Exercise objective:
Word for word, restate the lines from the start of the data below through the line containing "c).build(name, mat, parent)".

Given information:
═══
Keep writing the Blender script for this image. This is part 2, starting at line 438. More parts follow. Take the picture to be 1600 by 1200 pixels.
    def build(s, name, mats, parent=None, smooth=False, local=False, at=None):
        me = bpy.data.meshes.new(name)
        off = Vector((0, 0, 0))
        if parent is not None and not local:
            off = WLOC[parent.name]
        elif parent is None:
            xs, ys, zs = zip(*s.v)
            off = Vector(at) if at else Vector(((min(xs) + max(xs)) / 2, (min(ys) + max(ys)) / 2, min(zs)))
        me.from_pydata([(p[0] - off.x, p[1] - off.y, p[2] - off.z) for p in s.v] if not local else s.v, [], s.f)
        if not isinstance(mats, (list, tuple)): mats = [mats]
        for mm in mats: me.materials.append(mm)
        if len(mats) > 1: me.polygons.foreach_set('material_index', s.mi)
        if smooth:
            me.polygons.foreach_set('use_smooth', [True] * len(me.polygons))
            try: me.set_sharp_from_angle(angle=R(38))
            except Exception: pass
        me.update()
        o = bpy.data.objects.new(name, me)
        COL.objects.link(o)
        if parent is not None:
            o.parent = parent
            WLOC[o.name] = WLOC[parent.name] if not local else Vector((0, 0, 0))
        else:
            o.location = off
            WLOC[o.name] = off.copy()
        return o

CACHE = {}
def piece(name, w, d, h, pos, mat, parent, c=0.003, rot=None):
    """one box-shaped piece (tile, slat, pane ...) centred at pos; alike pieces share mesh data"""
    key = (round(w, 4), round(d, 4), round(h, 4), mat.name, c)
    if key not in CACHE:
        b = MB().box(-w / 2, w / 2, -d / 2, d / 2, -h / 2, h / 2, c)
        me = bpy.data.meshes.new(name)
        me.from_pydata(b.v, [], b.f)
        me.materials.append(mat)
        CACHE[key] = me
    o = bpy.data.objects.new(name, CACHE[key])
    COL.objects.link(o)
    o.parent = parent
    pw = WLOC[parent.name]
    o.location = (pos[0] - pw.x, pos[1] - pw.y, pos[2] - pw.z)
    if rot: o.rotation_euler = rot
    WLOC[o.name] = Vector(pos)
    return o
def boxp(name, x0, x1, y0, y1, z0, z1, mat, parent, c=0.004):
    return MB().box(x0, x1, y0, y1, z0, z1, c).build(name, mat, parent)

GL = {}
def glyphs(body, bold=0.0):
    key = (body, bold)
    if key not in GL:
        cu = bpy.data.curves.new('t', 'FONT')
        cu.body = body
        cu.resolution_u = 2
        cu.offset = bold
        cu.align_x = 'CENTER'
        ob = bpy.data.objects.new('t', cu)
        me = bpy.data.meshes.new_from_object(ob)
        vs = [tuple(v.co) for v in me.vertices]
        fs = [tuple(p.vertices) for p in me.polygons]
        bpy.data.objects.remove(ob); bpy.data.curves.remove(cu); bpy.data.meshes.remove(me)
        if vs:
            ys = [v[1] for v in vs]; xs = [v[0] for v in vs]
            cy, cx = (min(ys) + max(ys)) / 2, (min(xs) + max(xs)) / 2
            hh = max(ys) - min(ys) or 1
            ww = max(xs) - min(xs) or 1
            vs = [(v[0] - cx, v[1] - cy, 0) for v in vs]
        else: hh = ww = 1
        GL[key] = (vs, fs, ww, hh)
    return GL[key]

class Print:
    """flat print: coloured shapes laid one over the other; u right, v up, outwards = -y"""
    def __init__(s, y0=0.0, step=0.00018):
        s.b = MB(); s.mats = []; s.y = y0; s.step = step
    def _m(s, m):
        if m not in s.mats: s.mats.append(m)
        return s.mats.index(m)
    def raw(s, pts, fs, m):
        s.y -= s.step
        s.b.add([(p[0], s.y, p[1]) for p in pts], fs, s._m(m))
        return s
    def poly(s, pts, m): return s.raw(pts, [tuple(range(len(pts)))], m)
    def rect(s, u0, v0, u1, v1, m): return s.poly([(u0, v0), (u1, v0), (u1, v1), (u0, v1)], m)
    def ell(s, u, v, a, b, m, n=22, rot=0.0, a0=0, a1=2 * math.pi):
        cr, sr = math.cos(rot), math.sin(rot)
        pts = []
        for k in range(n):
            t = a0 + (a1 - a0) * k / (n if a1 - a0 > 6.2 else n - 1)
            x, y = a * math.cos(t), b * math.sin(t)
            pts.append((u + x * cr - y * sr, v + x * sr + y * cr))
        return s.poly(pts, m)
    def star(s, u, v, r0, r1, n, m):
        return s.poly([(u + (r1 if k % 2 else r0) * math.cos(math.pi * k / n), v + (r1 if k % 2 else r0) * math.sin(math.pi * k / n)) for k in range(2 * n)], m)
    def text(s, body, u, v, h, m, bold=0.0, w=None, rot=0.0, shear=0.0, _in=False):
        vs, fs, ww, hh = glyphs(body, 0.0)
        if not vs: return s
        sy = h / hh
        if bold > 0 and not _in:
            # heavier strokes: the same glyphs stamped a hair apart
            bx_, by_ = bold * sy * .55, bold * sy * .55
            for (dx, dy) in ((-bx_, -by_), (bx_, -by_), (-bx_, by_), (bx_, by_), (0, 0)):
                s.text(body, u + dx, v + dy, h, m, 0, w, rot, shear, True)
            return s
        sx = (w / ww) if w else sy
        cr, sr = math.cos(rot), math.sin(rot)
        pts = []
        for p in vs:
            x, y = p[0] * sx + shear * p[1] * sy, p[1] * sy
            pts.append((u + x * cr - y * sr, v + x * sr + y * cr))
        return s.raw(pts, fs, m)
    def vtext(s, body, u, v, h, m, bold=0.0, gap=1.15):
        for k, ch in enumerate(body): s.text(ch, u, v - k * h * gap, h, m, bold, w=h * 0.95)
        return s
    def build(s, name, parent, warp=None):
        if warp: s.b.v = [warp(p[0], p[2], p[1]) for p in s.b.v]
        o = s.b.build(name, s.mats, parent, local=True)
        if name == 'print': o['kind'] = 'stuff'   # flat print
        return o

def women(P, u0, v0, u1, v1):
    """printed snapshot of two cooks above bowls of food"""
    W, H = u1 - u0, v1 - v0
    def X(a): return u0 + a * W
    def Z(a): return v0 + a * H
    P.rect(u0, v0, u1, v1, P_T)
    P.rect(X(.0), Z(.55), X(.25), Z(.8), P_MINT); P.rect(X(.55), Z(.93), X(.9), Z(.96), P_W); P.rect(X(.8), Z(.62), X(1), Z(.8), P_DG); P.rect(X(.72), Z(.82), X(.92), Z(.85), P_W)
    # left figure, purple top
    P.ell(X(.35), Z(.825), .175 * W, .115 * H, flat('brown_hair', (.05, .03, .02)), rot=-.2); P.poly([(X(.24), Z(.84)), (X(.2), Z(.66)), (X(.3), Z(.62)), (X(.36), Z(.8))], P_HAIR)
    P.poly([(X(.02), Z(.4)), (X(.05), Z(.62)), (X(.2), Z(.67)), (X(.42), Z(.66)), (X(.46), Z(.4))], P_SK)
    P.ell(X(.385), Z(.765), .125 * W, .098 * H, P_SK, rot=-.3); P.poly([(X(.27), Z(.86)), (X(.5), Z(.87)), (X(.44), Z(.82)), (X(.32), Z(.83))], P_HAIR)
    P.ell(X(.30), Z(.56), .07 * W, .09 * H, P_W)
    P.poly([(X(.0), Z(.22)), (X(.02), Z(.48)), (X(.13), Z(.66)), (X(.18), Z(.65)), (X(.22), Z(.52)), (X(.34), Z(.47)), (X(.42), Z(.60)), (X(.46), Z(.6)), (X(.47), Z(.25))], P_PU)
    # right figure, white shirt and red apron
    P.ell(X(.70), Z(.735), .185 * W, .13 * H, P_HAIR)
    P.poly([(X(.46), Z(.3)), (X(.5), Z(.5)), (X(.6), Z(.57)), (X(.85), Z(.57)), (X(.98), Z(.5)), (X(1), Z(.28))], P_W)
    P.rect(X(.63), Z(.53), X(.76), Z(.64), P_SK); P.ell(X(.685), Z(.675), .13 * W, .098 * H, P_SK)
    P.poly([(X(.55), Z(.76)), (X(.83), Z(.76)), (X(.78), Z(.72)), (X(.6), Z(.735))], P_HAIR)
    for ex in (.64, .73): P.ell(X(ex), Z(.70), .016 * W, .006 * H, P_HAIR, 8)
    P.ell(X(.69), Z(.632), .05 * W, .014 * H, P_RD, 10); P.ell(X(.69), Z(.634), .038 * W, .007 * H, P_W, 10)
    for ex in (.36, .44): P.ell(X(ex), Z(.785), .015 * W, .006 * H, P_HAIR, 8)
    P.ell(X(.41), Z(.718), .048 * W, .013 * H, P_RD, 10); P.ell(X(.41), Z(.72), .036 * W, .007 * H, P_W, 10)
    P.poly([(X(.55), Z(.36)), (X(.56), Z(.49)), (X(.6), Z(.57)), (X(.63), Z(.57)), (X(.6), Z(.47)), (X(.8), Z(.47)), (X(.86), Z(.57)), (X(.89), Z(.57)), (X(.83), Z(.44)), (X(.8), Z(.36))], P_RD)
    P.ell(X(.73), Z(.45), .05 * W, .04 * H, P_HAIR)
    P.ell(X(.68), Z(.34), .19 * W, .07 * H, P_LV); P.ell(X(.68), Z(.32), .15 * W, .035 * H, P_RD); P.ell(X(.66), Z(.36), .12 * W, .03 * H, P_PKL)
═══
Task result:
Keep writing the Blender script for this image. This is part 2, starting at line 438. More parts follow. Take the picture to be 1600 by 1200 pixels.
    def build(s, name, mats, parent=None, smooth=False, local=False, at=None):
        me = bpy.data.meshes.new(name)
        off = Vector((0, 0, 0))
        if parent is not None and not local:
            off = WLOC[parent.name]
        elif parent is None:
            xs, ys, zs = zip(*s.v)
            off = Vector(at) if at else Vector(((min(xs) + max(xs)) / 2, (min(ys) + max(ys)) / 2, min(zs)))
        me.from_pydata([(p[0] - off.x, p[1] - off.y, p[2] - off.z) for p in s.v] if not local else s.v, [], s.f)
        if not isinstance(mats, (list, tuple)): mats = [mats]
        for mm in mats: me.materials.append(mm)
        if len(mats) > 1: me.polygons.foreach_set('material_index', s.mi)
        if smooth:
            me.polygons.foreach_set('use_smooth', [True] * len(me.polygons))
            try: me.set_sharp_from_angle(angle=R(38))
            except Exception: pass
        me.update()
        o = bpy.data.objects.new(name, me)
        COL.objects.link(o)
        if parent is not None:
            o.parent = parent
            WLOC[o.name] = WLOC[parent.name] if not local else Vector((0, 0, 0))
        else:
            o.location = off
            WLOC[o.name] = off.copy()
        return o

CACHE = {}
def piece(name, w, d, h, pos, mat, parent, c=0.003, rot=None):
    """one box-shaped piece (tile, slat, pane ...) centred at pos; alike pieces share mesh data"""
    key = (round(w, 4), round(d, 4), round(h, 4), mat.name, c)
    if key not in CACHE:
        b = MB().box(-w / 2, w / 2, -d / 2, d / 2, -h / 2, h / 2, c)
        me = bpy.data.meshes.new(name)
        me.from_pydata(b.v, [], b.f)
        me.materials.append(mat)
        CACHE[key] = me
    o = bpy.data.objects.new(name, CACHE[key])
    COL.objects.link(o)
    o.parent = parent
    pw = WLOC[parent.name]
    o.location = (pos[0] - pw.x, pos[1] - pw.y, pos[2] - pw.z)
    if rot: o.rotation_euler = rot
    WLOC[o.name] = Vector(pos)
    return o
def boxp(name, x0, x1, y0, y1, z0, z1, mat, parent, c=0.004):
    return MB().box(x0, x1, y0, y1, z0, z1, c).build(name, mat, parent)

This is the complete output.